In the statement, the boards said they "acknowledge that the consortium offer ... is clearly superior for the ABN Amro shareholders from a financial point of view."

At Friday's closing prices, the mostly cash bid by RBS was worth 70.2 billion euros ($97.4 billion), or 37.91 euros per ABN share -- 19 percent more than Barclays' mostly share bid.

However, ABN shares closed at 35 euros ($48.55), signaling investors still have doubts as to whether the RBS deal will prevail.

Chief Executive Rijkman Groenink said the boards "could not be expected, as representatives of the company, to recommend the breakup of the bank."

Among the consortium, Fortis NV of Belgium wants ABN's Dutch operations, Banco Santander Central Hispano SA wants its Brazilian and Italian arms, and RBS wants the rest, including ABN's investment banking arm.
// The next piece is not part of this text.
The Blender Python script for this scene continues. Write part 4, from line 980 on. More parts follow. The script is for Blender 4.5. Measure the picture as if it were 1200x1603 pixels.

Barclays' proposed merger would largely leave ABN intact -- except for its U.S. arm, LaSalle Bank, which Groenink agreed to sell to Bank of America Corp. for $21 billion in what was widely seen as a poison pill measure to frustrate the RBS-led group.

However, Groenink told Dutch state broadcaster NOS Sunday that "the chance is greatest that it is the consortium that reaches the finish line."

While Barclays' bid has passed all regulatory hurdles, the RBS bid awaits approval from EU competition authorities and a statement of "no objection" from Dutch financial authorities.

In addition, amid recent turmoil on credit markets, there is some question as to whether the consortium members could run into trouble arranging financing for their deal -- even though all members have strong credit profiles and underwriting agreements are in place with prestigious financial management companies like Merrill Lynch & Co.

ABN said the amount of money the consortium still needs to raise "is high in absolute and relative terms, and market circumstances are volatile at this point in time."

It hinted at the risk the consortium could lower or walk away from its offer, citing the "material adverse change" clause in its offer documents, which ABN described as "broadly worded."

ABN vowed to work with Dutch and European regulators to resolve any conditions imposed on a deal with RBS, if it is the one shareholders approve.

"Nevertheless, the ABN Amro boards continue to see additional business and operational risks" in the RBS deal, they said.

Groenink said several times before he was sidelined from involvement in the talks that he preferred the Barclays deal. It was not clear whether lower-ranked employees would view the consortium as a hostile buyer, which could poison the process of combining operations.

Dutch media have reported that ABN's rivals in the Netherlands have been poaching customers since March, when the company first announced it was in merger talks with Barclays, but the company's earnings so far haven't shown any impact.

Dutch labor unions are unhappy with the prospect of either takeover, but are in general more favorable toward Barclays, reasoning that the overlap between Fortis and ABN Amro's operations will lead to layoffs if the consortium wins. However, the consortium has said it plans no forced layoffs.

Barclays has said it expects to cut or outsource more than 20,000 jobs in case it wins, mostly in Britain.